Os estudos direcionados à realidade amazônica são maximizados com o Pacto Amazônico, considerando-se que os temas do Tratado refletem as necessidades mais imediatas da região, a exigir tratamento jurídico especializado: direito ecológico; direito agrário; direito indígena; direito minerário; direito da navegação (fluvial); direito do comércio exterior; e, direito comunitário. Dai a denominação direito amazônico. Interpretar e aplicar o direito de acordo com o contexto regional.

segunda-feira, dezembro 22, 2008

Indígena - Raposa/Serra do Sol-Direitos Humanos


A Raposa / Serra do Sol e os Direitos Humanos


Fonte: a A A A

Gursen De Miranda *

A Declaração Universal de Direitos Humanos da ONU, de 1948, seguindo a linha da Carta das Nações Unidas, de 1945, teve como desdobramento dois Pactos Internacionais, em 1966: Pacto Internacional dos Direitos Civis e Políticos, e, Pacto Internacional dos Direitos Econômicos, Sociais e Culturais. Se é certo que a Declaração da ONU tem apenas valor moral e político, os Pactos possuem valor jurídico com força obrigatória de cumprimento nos ordenamentos jurídicos dos Estados pactuantes.

A separação em dois Pactos de Direitos Humanos reflete o contexto político internacional da chamada “guerra fria” entre os blocos liderados pelos Estados Unidos de um lado e de outro a União Soviética. A divisão não é jurídica; é meramente ideológica, de cunho político. Ademais, não implica essa divisão em qualquer hierarquia, pois não há hierarquia entre os Pactos. A Declaração e Programa de Ação de Viena, de 1993, a teor de norma expressa em seu item 5, define que “todos os direitos humanos são universais, indivisíveis e interrelacionados”, acrescentando a referida Declaração que “a comunidade internacional deve tratar os direitos humanos de forma global, justa e eqüitativa, em pé de igualdade e com a mesma ênfase”.

Nesse sentido o Estado deve proteger e promover todos os direitos humanos e liberdades fundamentais, de modo a garantir a realização plena desses direitos.

Nos Pactos, portanto, acordam que os direitos civis, políticos, econômicos, sociais e culturais possuem igual valor.
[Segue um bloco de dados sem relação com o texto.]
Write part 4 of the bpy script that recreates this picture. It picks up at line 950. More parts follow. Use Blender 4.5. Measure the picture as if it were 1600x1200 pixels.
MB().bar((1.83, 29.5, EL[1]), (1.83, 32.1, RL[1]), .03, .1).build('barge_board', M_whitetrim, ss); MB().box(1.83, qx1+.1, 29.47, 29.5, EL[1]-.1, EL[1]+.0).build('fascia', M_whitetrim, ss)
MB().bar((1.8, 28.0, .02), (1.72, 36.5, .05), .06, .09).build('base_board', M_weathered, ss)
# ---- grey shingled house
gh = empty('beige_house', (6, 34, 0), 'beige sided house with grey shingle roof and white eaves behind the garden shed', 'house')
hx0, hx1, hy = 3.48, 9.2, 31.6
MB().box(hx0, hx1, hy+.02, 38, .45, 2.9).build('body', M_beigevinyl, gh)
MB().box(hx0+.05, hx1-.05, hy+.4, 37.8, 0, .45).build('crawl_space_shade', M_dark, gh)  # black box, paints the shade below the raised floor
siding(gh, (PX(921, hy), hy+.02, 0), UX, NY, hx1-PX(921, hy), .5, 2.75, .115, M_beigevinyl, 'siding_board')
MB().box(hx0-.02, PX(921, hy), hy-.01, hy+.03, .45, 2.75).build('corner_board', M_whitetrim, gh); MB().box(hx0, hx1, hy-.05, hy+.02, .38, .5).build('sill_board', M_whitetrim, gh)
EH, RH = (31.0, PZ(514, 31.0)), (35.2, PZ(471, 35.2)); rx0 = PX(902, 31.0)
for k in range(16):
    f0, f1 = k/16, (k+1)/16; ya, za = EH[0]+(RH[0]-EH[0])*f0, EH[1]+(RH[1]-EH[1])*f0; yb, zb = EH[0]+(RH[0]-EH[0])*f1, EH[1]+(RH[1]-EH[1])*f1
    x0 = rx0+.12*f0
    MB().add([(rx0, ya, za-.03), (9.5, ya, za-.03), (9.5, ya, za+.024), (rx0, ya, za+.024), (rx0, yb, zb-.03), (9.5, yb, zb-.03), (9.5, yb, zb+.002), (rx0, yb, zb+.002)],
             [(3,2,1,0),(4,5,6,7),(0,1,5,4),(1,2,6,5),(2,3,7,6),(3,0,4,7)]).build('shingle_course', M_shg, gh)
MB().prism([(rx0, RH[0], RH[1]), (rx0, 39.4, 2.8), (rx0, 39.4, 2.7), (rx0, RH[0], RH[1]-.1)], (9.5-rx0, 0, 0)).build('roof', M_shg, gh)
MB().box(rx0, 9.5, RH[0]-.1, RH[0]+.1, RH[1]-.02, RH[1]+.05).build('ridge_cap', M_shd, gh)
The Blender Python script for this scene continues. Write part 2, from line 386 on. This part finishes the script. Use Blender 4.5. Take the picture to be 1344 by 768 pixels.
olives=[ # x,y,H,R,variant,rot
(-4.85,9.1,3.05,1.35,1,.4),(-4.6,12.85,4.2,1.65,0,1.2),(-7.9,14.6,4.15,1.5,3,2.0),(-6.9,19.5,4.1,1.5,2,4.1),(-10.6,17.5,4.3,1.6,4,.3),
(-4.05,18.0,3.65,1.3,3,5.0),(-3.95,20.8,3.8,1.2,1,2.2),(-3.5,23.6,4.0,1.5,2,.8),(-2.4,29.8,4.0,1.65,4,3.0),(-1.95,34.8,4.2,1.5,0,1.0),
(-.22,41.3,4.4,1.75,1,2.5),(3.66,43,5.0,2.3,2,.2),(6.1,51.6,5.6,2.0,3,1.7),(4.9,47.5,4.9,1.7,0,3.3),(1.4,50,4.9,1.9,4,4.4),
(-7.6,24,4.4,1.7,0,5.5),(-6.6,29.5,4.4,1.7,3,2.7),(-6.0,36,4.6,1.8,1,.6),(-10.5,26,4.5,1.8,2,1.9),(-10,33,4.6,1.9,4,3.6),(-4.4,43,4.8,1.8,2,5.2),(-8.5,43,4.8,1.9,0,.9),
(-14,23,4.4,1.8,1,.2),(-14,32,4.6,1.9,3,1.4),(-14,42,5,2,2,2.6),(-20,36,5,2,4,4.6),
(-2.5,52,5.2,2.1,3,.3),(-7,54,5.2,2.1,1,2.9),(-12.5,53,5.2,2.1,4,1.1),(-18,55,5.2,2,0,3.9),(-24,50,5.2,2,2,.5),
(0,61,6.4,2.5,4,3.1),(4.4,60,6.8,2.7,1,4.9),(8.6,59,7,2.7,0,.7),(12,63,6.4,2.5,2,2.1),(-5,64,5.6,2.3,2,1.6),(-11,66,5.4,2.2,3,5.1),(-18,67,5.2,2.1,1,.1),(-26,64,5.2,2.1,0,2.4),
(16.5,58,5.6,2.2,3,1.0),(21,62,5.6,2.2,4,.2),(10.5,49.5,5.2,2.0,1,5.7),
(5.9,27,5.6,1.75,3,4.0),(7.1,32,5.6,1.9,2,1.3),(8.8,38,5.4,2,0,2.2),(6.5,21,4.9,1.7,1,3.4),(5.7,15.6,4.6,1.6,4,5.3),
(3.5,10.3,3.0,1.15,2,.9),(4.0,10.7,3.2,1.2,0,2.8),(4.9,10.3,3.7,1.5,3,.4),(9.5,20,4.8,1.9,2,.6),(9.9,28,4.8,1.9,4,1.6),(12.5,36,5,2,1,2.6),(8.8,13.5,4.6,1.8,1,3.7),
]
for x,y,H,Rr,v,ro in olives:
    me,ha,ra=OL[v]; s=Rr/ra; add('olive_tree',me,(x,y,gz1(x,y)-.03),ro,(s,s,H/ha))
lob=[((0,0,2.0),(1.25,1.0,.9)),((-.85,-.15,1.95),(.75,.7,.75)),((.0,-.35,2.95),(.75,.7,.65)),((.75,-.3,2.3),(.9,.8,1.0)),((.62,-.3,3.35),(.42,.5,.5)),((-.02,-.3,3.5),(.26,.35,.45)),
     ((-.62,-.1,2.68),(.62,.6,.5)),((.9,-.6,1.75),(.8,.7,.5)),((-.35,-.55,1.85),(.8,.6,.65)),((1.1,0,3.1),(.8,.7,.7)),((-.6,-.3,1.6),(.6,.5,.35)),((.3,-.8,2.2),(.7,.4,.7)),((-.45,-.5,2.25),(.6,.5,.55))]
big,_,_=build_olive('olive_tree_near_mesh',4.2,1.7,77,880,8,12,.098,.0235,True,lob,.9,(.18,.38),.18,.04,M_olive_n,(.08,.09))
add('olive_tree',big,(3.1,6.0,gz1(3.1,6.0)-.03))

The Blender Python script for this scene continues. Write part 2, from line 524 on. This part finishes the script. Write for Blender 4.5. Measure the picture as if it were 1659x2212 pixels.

Valores da liberdade (fruto do liberalismo – Estado Liberal) e valores da igualdade (fruto do socialismo – Estado Social), refletindo os dois momentos iniciais de sedimentação dos direitos humanos (alguns autores chamam geração, outros dimensão). Se em um primeiro momento os direitos individuais (v.g. direito de propriedade) prevaleceram, atualmente os direitos coletivos e interesses difusos (v.g. proteção de grupos humanos e ambiente) estão em um mesmo patamar jurídico, sem hierarquia.

No caso da demarcação da Área Indígena Raposa / Serra do Sol a solução jurídica poderia ser encontrada observando-se, exatamente, a igualdade de valores dos direitos humanos.

Enquadrado no amplo aspecto do direito dos povos, em nível internacional, o direito dos índios esta garantido como direito fundamental pela Constituição Federal, de 1988 (arts. 231 e 232). São garantidos aos índios sua organização social, costumes, línguas, crenças e tradições, e os direitos originários sobre as terras que tradicionalmente ocupam.

Na mesma linha dos direitos e garantias fundamentais, a Constituição Federal garante o direito de propriedade (art. 5º, inc. XXII). A propriedade, todavia, somente merecerá garantia se atender a sua função social (art. 5º, inc. XXIII). Por sua vez, a plenitude da propriedade agrária está na produção de alimentos, no âmbito do chamado direito alimentário, na forma do artigo 11, do Pacto Internacional dos Direitos Econômicos, Sociais e Culturais. Ora, sem alimento a pessoa humana não sobrevive. O alimento é indispensável ao ser humano da mesma forma que o ar para respirar. Com efeito, a terra que produz alimento é terra que deve ser garantida pelo Estado, garantia que a produção de alimento não seja interrompida nem cessada, para que não falte alimento ao povo, tanto índios quanto não-índios. Não importa que a terra não tenha título de propriedade; o que se garante é a produção de alimento dessa terra, no exercício do trabalho na atividade agrária.

Juridicamente, portanto, o direito dos índios, em nível de direito internacional e de direito nacional, tem igual valor ao de terra que produz alimento.